As things stand, I think it's safe to say that Apple is deliberately blocking the open source community from using its drivers by making it almost impossible to build them, so unless something changes, we should just accept the facts and make do with what we have until that too stops working. And as I said in my previous comment, "a bit sad in theory (because Linux is usually the king of compatibility between OSes) but mostly irrelevant in practice" because really, who cares about this piece of crap that is HFS+. It would be good to have compatibility, sure, but it's not the end of the world.

LukeLR commented on 2018-11-30 00:23

I have a bit of knowledge, and access to a Mac. What would I need to do to compile recent hfsprogs with Xcode and distribute it for Linux?

Muflone commented on 2018-11-02 23:03

I was maintaining this package in the official community repository but I was unable to successfully build a newer version so finally I've decided to drop the package in AUR.

If someone can share some hint to update this package please do. Until then I'm unable to provide further updates.

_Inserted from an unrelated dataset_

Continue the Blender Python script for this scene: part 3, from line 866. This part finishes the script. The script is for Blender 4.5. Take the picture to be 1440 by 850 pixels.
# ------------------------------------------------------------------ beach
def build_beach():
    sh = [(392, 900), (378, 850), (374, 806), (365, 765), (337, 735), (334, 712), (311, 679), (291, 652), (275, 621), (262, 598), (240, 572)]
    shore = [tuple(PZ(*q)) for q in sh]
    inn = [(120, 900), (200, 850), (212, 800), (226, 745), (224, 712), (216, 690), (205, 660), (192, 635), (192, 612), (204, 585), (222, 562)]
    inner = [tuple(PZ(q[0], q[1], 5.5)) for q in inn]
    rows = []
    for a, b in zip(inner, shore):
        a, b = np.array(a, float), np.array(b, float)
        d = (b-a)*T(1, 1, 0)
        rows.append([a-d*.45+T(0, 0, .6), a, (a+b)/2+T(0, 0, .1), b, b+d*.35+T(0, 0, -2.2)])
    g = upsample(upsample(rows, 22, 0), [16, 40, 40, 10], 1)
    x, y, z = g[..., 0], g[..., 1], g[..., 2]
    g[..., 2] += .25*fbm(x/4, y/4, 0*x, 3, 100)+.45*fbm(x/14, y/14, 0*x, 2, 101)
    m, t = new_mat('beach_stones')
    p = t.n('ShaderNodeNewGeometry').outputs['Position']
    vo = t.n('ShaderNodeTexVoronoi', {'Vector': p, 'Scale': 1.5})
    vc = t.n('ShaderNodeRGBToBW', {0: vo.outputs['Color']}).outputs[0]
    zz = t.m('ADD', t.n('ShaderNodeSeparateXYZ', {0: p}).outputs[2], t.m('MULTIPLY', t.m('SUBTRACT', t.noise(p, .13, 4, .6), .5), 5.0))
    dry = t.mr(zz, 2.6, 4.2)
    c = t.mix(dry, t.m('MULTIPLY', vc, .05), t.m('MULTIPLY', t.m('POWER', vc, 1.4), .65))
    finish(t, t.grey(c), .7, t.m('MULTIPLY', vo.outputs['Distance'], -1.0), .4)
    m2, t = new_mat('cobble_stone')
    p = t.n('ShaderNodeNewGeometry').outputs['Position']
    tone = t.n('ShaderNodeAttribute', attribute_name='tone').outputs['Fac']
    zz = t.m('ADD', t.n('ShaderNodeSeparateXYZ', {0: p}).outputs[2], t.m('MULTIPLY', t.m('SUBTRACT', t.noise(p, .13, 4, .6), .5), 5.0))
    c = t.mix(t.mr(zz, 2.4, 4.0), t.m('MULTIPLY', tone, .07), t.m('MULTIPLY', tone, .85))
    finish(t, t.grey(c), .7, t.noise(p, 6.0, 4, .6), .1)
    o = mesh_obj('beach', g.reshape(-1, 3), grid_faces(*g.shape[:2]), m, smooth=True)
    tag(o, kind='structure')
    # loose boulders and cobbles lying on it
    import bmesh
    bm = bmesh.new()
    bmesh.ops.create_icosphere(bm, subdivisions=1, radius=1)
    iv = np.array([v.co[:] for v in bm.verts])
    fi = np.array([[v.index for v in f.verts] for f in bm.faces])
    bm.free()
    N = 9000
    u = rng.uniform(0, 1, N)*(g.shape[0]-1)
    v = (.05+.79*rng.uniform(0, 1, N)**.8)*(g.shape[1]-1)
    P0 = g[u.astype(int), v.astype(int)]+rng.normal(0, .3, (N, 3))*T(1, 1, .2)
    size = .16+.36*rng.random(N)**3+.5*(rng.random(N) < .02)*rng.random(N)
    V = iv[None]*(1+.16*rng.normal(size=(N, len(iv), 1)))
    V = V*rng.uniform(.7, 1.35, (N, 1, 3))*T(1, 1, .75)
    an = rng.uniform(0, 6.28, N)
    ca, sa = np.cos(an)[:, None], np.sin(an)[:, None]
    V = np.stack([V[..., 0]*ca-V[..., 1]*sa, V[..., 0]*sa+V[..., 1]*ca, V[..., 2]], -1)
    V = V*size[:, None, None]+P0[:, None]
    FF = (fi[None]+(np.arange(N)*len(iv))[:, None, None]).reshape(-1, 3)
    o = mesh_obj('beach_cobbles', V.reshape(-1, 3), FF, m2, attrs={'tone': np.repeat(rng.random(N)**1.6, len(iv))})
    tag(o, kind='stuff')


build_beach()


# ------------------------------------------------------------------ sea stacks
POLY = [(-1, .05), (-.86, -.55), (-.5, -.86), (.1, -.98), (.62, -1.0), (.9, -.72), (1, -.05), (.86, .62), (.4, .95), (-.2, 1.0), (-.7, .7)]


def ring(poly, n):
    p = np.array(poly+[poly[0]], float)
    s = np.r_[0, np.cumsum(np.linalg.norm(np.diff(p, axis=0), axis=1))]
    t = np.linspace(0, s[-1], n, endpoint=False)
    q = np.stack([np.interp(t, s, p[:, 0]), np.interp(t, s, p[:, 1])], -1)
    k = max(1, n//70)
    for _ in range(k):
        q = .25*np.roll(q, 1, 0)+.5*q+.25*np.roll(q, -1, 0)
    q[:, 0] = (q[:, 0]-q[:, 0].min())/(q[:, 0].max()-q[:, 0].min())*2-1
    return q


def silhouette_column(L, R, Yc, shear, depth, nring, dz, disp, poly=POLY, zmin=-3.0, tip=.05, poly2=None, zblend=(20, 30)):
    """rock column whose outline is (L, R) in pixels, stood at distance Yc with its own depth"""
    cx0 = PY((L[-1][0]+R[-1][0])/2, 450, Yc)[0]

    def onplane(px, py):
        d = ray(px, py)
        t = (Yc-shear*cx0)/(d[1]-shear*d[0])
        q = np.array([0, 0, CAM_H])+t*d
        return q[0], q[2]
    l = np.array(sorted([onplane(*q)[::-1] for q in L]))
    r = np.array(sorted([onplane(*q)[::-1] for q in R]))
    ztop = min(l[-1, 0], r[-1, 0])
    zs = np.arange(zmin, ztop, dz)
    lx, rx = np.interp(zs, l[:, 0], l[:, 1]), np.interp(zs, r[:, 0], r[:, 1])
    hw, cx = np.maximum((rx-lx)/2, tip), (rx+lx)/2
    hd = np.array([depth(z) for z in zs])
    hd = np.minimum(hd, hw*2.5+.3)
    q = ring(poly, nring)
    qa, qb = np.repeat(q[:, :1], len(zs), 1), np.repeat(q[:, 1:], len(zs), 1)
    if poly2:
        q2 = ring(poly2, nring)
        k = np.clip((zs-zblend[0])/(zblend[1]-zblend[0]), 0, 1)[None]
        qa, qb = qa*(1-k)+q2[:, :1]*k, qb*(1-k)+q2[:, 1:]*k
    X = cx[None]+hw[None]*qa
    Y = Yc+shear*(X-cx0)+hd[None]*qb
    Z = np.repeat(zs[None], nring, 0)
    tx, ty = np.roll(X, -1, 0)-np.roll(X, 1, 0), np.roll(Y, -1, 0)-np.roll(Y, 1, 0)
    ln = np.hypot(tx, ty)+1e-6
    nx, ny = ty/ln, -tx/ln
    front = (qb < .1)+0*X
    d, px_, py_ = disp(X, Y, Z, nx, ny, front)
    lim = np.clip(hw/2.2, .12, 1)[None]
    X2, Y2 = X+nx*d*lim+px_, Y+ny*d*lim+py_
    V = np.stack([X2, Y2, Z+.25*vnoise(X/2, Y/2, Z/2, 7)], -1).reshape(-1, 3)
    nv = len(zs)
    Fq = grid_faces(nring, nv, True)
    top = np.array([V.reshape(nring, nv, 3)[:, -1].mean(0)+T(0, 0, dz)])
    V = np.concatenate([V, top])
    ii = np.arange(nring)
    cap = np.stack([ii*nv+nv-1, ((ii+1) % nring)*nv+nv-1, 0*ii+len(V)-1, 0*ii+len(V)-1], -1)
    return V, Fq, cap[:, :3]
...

Nocifer commented on 2018-11-02 12:10

So I took a peek at https://opensource.apple.com/tarballs/diskdev_cmds/ , and it seems Apple has stopped providing makefiles for its packages since version 572 (4 releases ago) and has changed the build procedure so that it must be done through Xcode, which pretty much means one needs a Mac to do it.

The latest version with accompanying makefiles is version 557, but it too can't be used because in order to be built properly on Linux this package needs to modify the sourcefiles with some Linux-specific patches, and the Debian package from which it derives those patches is also stuck at version 332.

So it seems that in the Linux world, HFS+ support is stuck at 332 for the foreseeable future (unless some kind soul builds the package on a Mac and then provides us with the compiled binaries).

A bit sad in theory (because Linux is usually the king of compatibility between OSes) but mostly irrelevant in practice. Oh well.